The agreement on post-Brexit trade that Theresa May will bring back from Brussels is likely to be short on detail, leaving Britain in the vulnerable position of having to negotiate substantial chunks of a trade deal after it’s lost much of its leverage.

According to four people familiar with the situation, the bloc is planning to keep the final wording on the agreement on the future trade relationship fairly vague. It will start working on the text over the next three months and aim to publish it before the summer, two people said.

The U.K. continues to say at least in public that it expects to secure a detailed trade deal before it leaves the EU in March 2019. It wants to do this because once it leaves the bloc it will have already agreed to pay a hefty financial settlement and so will have lost a lot of its leverage. 

EU officials say even in public that the deal it’s hoping to pin down by Brexit day is mainly on the divorce issues, and on the future relationship all Britain can expect is a non-binding political statement of intent.
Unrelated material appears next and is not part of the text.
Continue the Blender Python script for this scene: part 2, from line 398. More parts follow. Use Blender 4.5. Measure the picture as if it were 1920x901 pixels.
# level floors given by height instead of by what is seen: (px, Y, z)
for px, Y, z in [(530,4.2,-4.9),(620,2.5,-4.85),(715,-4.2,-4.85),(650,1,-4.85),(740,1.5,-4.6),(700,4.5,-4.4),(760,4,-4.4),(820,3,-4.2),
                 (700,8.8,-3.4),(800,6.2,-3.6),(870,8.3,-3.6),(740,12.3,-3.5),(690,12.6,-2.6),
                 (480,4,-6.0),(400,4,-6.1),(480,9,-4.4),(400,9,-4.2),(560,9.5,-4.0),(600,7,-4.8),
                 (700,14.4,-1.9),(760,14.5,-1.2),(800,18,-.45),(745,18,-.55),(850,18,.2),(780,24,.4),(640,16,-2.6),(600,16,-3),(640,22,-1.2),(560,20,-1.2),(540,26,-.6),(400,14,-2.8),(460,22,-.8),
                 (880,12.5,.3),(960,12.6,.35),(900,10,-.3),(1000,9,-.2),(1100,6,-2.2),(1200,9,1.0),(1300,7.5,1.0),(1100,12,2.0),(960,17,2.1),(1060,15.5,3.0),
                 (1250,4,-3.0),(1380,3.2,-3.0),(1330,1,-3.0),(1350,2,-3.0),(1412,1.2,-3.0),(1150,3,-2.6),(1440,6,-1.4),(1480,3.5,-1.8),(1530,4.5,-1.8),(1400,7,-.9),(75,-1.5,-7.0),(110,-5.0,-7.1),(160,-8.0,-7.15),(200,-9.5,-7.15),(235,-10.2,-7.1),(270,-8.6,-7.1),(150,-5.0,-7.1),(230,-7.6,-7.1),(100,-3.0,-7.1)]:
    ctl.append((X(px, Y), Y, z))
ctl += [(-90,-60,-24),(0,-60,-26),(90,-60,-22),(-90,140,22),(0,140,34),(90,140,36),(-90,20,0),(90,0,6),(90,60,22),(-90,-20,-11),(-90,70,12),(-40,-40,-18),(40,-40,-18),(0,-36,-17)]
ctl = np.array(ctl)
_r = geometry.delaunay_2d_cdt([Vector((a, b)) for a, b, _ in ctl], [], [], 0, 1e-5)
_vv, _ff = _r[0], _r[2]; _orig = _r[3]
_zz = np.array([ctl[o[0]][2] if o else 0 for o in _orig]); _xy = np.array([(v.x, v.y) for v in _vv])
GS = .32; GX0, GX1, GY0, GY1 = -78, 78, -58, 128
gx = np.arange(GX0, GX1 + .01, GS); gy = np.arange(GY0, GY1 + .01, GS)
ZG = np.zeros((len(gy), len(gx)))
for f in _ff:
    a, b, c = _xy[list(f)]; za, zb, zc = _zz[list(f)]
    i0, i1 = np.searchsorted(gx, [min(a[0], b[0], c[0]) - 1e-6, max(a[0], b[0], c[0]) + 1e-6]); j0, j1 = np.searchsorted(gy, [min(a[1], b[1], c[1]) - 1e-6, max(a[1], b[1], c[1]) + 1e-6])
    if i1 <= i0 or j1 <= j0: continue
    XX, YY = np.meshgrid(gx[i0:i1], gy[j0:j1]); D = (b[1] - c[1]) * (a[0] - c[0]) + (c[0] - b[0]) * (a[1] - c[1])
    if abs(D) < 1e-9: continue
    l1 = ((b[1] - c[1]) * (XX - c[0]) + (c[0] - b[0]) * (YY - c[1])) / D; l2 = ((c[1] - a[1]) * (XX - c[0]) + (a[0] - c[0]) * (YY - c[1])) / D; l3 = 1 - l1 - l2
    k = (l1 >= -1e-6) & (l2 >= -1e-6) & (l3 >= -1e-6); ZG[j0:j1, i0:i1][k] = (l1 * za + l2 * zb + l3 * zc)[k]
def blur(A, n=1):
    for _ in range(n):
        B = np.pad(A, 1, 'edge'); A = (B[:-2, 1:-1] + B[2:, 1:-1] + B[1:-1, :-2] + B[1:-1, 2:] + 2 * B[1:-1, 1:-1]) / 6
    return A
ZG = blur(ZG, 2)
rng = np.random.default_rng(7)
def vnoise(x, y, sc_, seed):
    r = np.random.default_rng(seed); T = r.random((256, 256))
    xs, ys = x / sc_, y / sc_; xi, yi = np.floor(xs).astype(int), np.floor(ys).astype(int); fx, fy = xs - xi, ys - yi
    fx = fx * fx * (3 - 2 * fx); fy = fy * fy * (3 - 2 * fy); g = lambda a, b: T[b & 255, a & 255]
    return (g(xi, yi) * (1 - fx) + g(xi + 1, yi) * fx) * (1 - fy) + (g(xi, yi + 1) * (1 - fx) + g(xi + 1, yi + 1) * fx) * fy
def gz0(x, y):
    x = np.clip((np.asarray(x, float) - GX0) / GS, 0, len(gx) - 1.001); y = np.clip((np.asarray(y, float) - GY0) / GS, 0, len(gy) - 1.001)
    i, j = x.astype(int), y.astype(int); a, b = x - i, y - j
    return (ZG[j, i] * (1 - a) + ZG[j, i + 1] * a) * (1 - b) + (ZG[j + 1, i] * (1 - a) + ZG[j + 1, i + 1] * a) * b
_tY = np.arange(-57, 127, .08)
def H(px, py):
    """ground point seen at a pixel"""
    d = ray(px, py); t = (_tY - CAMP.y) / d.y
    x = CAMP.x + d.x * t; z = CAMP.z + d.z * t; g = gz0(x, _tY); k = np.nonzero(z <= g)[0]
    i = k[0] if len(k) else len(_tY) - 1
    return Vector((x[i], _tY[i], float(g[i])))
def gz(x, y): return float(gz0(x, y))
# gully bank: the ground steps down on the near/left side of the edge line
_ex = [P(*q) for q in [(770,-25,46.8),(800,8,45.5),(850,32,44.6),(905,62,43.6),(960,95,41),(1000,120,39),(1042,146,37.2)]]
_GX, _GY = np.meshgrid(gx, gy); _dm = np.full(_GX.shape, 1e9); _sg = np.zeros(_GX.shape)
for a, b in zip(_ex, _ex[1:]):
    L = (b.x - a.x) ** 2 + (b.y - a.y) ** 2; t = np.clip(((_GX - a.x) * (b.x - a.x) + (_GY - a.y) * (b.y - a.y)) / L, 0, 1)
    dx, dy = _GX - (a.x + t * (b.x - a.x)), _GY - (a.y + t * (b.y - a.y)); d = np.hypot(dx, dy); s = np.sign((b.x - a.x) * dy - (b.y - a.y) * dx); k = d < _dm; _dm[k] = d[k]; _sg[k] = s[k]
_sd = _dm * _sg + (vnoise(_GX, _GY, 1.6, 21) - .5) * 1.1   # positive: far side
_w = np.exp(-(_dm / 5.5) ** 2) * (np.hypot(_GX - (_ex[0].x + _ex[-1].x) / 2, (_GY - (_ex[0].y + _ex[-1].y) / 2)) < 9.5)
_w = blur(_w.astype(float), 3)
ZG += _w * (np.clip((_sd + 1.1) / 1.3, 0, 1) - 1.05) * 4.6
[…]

What they haven’t said in public is how much detail there will be. U.K. officials say they want at the very least a “heads of agreement” that can be smoothly turned into a full trade deal.

The agreement on the future relationship, in the form of a political declaration to sit alongside the withdrawal agreement, may run to around just 30 or 40 pages, compared with the 1,600-page trade-deal with Canada.

There’s some tension on the EU side: Some of the 27 remaining EU governments are open to setting out more detail in some sectors which could include where the U.K. agrees to remain in alignment with EU rules and standards, two of the people said. As well as tying the British government down to fixed principles it could also help build trust when it comes to fleshing out the full deal, they said.

A greater level of detail could hinge on how quickly the British government can provide a concrete negotiating position and accept the EU’s conditions, one official said.

While May went some way to crystallizing her vision for the future relationship in a speech on Friday, the EU plan reflects the belief in Brussels and continental capitals that the U.K.’s position is still unclear, with significant differences between the two sides remaining.

Trade talks are meant to start at the end of this month and the EU will take a first step this week by sending to capitals a draft of its negotiating position. It will set general plans for a Canada-style trade arrangement that falls far short of the bespoke arrangement that May demands, but will leave the way open for a more generous deal if the U.K. removes some of its red lines, an official said.

“The U.K. is closing the doors on itself, one by one, and the only possible model that remains is that of a free trade agreement,” EU chief Brexit negotiator Michel Barnier said in a speech in Brussels last week. “Any vision of the future must take into account the fact that the EU cannot and will not compromise on its founding principles.”

Parts Missing

The vagueness of the political agreement on trade will mean that crucial parts of the U.K.-EU trade deal will have to be worked out during the post-Brexit transition phase, which the EU says should last 21 months and which will take effect only if Britain accepts as legally binding its divorce bill and measures to keep the Irish border invisible.

Three months of negotiations on the future relationship will start after a summit of EU leaders on March 22-23, with the European Commission planning to release a draft of the political declaration in June. Both sides want to get the wording wrapped up by October to give the U.K. and European parliaments time to approve it. Stefaan de Rynck, an adviser to Barnier, told an audience at the London School of Economics on Monday that the EU wasn’t expecting full certainty on the future relationship by this stage.

In her speech on Friday, May said she wanted to leave the single market and customs union but have no new tariffs, pick and choose regulations for different Brexit sectors and take on “associate membership” status of some EU industry regulators.

The EU’s draft mandate being published this week will say that unless May removes red lines—such as membership of the customs union and acceptance of free movement of people—the bloc is unlikely to grant the “ambitious” partnership she wants. It will implicitly rule out widespread access for British financial institutions to the EU’s single market as well as the U.K.’s idea to remain close to EU rules in some areas while breaking away in others.